— start of INFORMATION SHOWN —

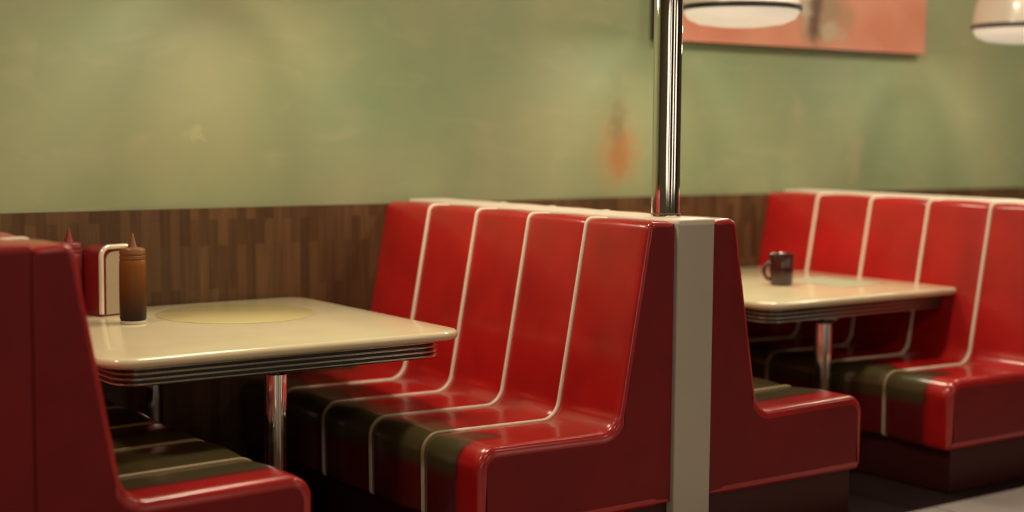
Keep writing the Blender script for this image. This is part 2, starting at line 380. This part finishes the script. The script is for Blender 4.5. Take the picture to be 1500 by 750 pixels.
# ------------------------------------------------------------ pendant lamps
def pendant(x,y,z,pw):
    e=empty('pendant_lamp')
    at=(x,y,z)
    lathe('shade',[(.258,.0),(.256,.03),(.246,.10),(.232,.16),(.20,.215),(.14,.255),(.07,.275),(.035,.285),(.03,.33),(0,.335)],SHADE,e,at=at)
    lathe('dark_rim',[(.255,-.012),(.264,-.011),(.266,-.002),(.264,.010),(.255,.012)],simple('dark_rim',(.03,.025,.025),.35),e,at=at)
    lathe('opal_diffuser',[(.254,-.012),(.25,-.025),(.235,-.048),(.19,-.068),(.10,-.080),(0,-.083)],OPAL,e,at=at)
    lathe('cord',[(0,.33),(.005,.33),(.005,CEILZ-z-.02),(.05,CEILZ-z-.02),(.05,CEILZ-z),(0,CEILZ-z)],BLACK,e,n=16,at=at)
    li=bpy.data.lights.new('pendant_light','AREA');li.shape='DISK';li.size=.36;li.energy=pw;li.color=(1,.83,.60)
    lo=bpy.data.objects.new('pendant_light',li);lo.location=(x,y,z-.09);COL.objects.link(lo);lo.parent=e
pendant(-.95,-.63,2.07,9);pendant(1.27,-.62,1.985,9);pendant(3.24,-.68,1.99,9)

# ------------------------------------------------------------ ceiling lights
def downlight(x,y,pw,size=.3,col=(1,.84,.62)):
    li=bpy.data.lights.new('downlight','AREA');li.shape='DISK';li.size=size;li.energy=pw;li.color=col
    lo=bpy.data.objects.new('ceiling_downlight',li);lo.location=(x,y,CEILZ-.03);COL.objects.link(lo)
for x in (-3.0,-.9,1.2,3.3,5.4):downlight(x,-1.3,25)
for x in (-4.5,-1.5,1.5,4.5):downlight(x,-4.2,12,.5)
w=bpy.data.worlds.new('World');S.world=w;w.use_nodes=True
w.node_tree.nodes['Background'].inputs[0].default_value=(1,.85,.65,1);w.node_tree.nodes['Background'].inputs[1].default_value=.05

# ------------------------------------------------------------ camera
yaw,pit,rol=map(math.radians,(35.9535,4.8372,-.4665))
F=Vector((math.sin(yaw)*math.cos(pit),math.cos(yaw)*math.cos(pit),-math.sin(pit)))
R=Vector((math.cos(yaw),-math.sin(yaw),0));U=R.cross(F)
R2=R*math.cos(rol)-U*math.sin(rol);U2=R*math.sin(rol)+U*math.cos(rol)
cam=bpy.data.cameras.new('camera');co=bpy.data.objects.new('camera',cam);COL.objects.link(co)
M=Matrix((R2,U2,-F)).transposed().to_4x4();M.translation=Vector((-3.45,-5.4153,1.4402));co.matrix_world=M
cam.sensor_width=36;cam.lens=2180.94*36/1500;cam.clip_start=.05
cam.dof.use_dof=True;cam.dof.focus_distance=4.9;cam.dof.aperture_fstop=.95
S.camera=co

— end of INFORMATION SHOWN —

Write out the material above once more, exactly as it reads, with no pictures.

--- EXERCISE RESULT ---
Keep writing the Blender script for this image. This is part 2, starting at line 380. This part finishes the script. The script is for Blender 4.5. Take the picture to be 1500 by 750 pixels.
# ------------------------------------------------------------ pendant lamps
def pendant(x,y,z,pw):
    e=empty('pendant_lamp')
    at=(x,y,z)
    lathe('shade',[(.258,.0),(.256,.03),(.246,.10),(.232,.16),(.20,.215),(.14,.255),(.07,.275),(.035,.285),(.03,.33),(0,.335)],SHADE,e,at=at)
    lathe('dark_rim',[(.255,-.012),(.264,-.011),(.266,-.002),(.264,.010),(.255,.012)],simple('dark_rim',(.03,.025,.025),.35),e,at=at)
    lathe('opal_diffuser',[(.254,-.012),(.25,-.025),(.235,-.048),(.19,-.068),(.10,-.080),(0,-.083)],OPAL,e,at=at)
    lathe('cord',[(0,.33),(.005,.33),(.005,CEILZ-z-.02),(.05,CEILZ-z-.02),(.05,CEILZ-z),(0,CEILZ-z)],BLACK,e,n=16,at=at)
    li=bpy.data.lights.new('pendant_light','AREA');li.shape='DISK';li.size=.36;li.energy=pw;li.color=(1,.83,.60)
    lo=bpy.data.objects.new('pendant_light',li);lo.location=(x,y,z-.09);COL.objects.link(lo);lo.parent=e
pendant(-.95,-.63,2.07,9);pendant(1.27,-.62,1.985,9);pendant(3.24,-.68,1.99,9)

# ------------------------------------------------------------ ceiling lights
def downlight(x,y,pw,size=.3,col=(1,.84,.62)):
    li=bpy.data.lights.new('downlight','AREA');li.shape='DISK';li.size=size;li.energy=pw;li.color=col
    lo=bpy.data.objects.new('ceiling_downlight',li);lo.location=(x,y,CEILZ-.03);COL.objects.link(lo)
for x in (-3.0,-.9,1.2,3.3,5.4):downlight(x,-1.3,25)
for x in (-4.5,-1.5,1.5,4.5):downlight(x,-4.2,12,.5)
w=bpy.data.worlds.new('World');S.world=w;w.use_nodes=True
w.node_tree.nodes['Background'].inputs[0].default_value=(1,.85,.65,1);w.node_tree.nodes['Background'].inputs[1].default_value=.05

# ------------------------------------------------------------ camera
yaw,pit,rol=map(math.radians,(35.9535,4.8372,-.4665))
F=Vector((math.sin(yaw)*math.cos(pit),math.cos(yaw)*math.cos(pit),-math.sin(pit)))
R=Vector((math.cos(yaw),-math.sin(yaw),0));U=R.cross(F)
R2=R*math.cos(rol)-U*math.sin(rol);U2=R*math.sin(rol)+U*math.cos(rol)
cam=bpy.data.cameras.new('camera');co=bpy.data.objects.new('camera',cam);COL.objects.link(co)
M=Matrix((R2,U2,-F)).transposed().to_4x4();M.translation=Vector((-3.45,-5.4153,1.4402));co.matrix_world=M
cam.sensor_width=36;cam.lens=2180.94*36/1500;cam.clip_start=.05
cam.dof.use_dof=True;cam.dof.focus_distance=4.9;cam.dof.aperture_fstop=.95
S.camera=co